— START —

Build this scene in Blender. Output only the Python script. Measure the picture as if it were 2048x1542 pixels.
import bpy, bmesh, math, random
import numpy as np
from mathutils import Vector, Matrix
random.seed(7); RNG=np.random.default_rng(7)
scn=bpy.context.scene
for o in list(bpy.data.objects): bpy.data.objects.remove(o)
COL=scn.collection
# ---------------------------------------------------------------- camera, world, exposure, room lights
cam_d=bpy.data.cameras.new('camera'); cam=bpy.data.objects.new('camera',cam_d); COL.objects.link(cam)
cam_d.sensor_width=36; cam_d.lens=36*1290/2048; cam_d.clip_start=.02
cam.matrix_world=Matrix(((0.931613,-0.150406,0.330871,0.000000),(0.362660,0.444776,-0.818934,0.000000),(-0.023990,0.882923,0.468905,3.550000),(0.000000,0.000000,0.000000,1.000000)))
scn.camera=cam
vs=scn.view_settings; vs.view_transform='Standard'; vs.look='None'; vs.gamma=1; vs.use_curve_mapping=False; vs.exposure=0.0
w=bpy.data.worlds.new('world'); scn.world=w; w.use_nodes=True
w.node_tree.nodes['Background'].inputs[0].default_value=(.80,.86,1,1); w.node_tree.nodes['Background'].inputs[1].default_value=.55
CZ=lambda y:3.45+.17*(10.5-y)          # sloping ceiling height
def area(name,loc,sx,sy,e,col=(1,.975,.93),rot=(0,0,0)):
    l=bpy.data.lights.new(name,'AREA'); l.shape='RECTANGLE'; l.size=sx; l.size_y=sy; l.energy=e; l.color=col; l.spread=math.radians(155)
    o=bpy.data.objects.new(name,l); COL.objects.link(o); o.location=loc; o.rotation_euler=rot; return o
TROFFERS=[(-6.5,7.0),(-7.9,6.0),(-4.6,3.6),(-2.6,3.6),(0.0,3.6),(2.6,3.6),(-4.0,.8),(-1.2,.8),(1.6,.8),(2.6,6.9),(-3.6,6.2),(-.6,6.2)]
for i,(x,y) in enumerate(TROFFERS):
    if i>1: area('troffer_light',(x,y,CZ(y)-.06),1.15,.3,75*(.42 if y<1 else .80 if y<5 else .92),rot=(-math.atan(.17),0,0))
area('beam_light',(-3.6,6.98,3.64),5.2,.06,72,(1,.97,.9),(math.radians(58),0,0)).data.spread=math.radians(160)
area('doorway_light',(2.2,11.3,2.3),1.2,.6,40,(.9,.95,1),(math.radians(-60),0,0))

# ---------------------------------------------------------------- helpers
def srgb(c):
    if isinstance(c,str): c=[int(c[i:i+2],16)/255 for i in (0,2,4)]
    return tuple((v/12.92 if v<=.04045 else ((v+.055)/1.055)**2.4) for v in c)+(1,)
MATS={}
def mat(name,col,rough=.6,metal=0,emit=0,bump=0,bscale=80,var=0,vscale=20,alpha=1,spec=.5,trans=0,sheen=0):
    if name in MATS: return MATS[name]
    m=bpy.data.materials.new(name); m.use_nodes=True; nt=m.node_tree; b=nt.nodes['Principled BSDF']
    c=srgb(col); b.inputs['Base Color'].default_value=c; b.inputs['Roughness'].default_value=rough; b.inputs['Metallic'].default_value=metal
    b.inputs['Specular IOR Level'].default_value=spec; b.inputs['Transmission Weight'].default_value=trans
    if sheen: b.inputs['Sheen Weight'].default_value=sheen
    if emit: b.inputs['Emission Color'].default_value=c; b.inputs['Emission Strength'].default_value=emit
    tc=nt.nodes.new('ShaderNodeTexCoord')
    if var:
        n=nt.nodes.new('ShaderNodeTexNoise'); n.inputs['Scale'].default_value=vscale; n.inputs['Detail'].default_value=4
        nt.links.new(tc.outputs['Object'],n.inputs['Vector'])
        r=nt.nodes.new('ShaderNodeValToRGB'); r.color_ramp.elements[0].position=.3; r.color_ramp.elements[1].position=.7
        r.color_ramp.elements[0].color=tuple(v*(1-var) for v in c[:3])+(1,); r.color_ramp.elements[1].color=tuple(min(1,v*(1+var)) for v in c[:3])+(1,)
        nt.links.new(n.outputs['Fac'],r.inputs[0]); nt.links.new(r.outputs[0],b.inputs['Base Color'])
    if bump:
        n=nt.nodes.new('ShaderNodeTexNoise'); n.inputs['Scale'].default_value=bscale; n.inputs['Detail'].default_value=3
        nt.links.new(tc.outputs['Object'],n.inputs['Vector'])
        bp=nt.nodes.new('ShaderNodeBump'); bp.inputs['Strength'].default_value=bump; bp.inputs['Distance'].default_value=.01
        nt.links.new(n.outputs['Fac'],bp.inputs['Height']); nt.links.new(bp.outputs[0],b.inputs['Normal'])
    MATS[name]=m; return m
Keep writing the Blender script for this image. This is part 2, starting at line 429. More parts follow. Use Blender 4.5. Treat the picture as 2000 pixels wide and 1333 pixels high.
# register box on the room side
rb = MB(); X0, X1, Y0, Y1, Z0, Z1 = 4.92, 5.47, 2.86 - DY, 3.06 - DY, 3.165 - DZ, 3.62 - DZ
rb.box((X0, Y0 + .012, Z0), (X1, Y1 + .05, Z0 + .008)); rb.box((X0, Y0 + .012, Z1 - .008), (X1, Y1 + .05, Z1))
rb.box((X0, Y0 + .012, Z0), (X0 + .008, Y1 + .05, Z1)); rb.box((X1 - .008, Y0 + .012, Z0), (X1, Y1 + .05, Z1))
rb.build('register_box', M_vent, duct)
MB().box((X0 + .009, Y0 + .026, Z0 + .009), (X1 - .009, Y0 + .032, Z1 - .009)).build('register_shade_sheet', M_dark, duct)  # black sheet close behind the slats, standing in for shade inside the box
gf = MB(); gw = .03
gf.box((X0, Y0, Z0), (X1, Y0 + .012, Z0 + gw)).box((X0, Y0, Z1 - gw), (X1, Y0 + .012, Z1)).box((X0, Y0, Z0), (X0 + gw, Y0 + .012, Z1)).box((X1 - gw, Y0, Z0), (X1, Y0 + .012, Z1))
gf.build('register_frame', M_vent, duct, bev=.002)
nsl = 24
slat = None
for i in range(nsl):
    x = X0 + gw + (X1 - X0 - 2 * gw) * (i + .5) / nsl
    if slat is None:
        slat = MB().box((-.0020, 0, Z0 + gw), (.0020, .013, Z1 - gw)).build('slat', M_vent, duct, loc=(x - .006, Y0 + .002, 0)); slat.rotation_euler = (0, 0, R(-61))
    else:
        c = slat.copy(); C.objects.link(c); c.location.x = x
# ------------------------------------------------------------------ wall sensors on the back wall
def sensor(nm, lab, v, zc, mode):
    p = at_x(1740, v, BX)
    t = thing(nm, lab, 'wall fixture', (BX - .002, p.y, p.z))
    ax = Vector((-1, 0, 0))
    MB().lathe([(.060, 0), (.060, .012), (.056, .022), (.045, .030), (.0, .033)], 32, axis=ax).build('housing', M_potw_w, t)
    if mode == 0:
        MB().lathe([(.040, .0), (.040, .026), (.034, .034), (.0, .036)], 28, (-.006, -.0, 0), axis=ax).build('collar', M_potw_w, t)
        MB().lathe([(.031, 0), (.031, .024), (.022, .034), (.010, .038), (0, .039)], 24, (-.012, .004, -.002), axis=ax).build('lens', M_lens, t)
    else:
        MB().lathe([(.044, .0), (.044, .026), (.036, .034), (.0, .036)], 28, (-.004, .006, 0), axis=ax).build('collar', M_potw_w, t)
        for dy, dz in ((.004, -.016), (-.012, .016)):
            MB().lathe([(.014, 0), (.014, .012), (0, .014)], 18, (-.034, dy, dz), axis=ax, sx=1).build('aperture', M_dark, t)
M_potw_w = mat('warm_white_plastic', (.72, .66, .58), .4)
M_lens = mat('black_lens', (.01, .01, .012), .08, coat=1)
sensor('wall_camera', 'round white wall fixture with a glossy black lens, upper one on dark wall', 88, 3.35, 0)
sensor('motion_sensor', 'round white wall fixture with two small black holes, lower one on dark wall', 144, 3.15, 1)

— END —

Task objective: Look over the listing. Pull out every line with the string "picture" in it.

The solution:
Build this scene in Blender. Output only the Python script. Measure the picture as if it were 2048x1542 pixels.
Keep writing the Blender script for this image. This is part 2, starting at line 429. More parts follow. Use Blender 4.5. Treat the picture as 2000 pixels wide and 1333 pixels high.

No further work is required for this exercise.